Three female candidates are rumored to be under consideration:  Maria Fernanda Espinoza from Ecuador, Elizabeth Thompson from Barbados, and Christiana Figueres from Costa Rica. These women occupy distinct and noteworthy positions within the larger environmental and climate diplomatic circles.  Espinoza has held the post of minister for foreign affairs, and is the current Ecuadorian representative to the U.N.  Thompson has a well-known reputation for excellence in diplomacy, having led the Barbados governmental delegation to Kyoto.  Figueres is a formidable negotiator on climate change and an expert on carbon markets.

Certainly we all know from the U.S. experience with Sarah Palin that being a woman does not a feminist make. On the other hand, ensuring gender balance, tracking the number of female elected officials, and actively engaging women at all levels of policy making are all standard and well-accepted means of measuring an institution’s ability to bring a balanced perspective to its deliberations. Do we wish we lived in world free of such measures and quotas? Perhaps, but the reality is that marginalized perspectives tend to be, well, just that-marginalized-so our advocacy on this front is not yet finished business.
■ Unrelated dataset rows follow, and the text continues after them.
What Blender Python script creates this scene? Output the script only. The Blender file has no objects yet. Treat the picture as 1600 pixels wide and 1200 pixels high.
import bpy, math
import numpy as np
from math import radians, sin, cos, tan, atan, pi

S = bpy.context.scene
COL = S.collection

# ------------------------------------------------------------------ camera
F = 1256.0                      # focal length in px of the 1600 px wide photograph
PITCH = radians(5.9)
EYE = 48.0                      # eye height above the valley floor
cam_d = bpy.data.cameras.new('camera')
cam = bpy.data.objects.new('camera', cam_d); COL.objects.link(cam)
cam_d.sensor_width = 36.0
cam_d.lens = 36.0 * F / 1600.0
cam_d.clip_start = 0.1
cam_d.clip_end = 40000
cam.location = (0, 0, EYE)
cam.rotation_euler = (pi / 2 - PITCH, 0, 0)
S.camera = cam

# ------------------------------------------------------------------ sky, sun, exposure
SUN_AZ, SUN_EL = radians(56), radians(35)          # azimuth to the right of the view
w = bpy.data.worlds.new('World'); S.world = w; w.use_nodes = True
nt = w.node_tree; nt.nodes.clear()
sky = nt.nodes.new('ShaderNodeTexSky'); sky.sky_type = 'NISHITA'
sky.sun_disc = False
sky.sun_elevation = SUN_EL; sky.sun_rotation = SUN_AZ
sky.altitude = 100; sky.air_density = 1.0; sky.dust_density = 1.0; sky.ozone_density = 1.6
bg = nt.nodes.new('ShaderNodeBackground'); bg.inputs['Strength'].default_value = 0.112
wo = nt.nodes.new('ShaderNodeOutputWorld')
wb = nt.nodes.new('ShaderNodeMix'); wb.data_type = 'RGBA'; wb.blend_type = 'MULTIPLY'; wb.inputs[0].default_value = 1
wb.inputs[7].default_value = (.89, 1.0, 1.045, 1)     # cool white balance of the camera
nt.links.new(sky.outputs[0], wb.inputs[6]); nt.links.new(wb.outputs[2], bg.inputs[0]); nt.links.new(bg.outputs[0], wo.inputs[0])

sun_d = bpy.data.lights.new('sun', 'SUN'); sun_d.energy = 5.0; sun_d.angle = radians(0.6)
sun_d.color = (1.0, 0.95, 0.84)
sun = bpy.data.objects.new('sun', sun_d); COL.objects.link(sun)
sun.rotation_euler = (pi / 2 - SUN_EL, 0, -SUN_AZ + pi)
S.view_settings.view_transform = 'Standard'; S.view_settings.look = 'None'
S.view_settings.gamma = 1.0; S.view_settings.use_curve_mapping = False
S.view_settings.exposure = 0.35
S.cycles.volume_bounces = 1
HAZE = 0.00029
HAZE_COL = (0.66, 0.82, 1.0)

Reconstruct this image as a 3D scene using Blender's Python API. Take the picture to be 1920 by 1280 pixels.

With the UNFCCC soon to enter its third decade, it is long overdue for Ban Ki-moon to live up to his own challenge to world governments to give a “greater say to women in addressing the climate challenge.”  In selecting a leader who will be capable of crafting an effective and fair international agreement, the secretary-general must seek a candidate with a track record demonstrating a nuanced understanding of the gendered aspects of climate change challenges and solutions.  It is time that the U.N. pay more than lip service to the notion that women are the agents of change.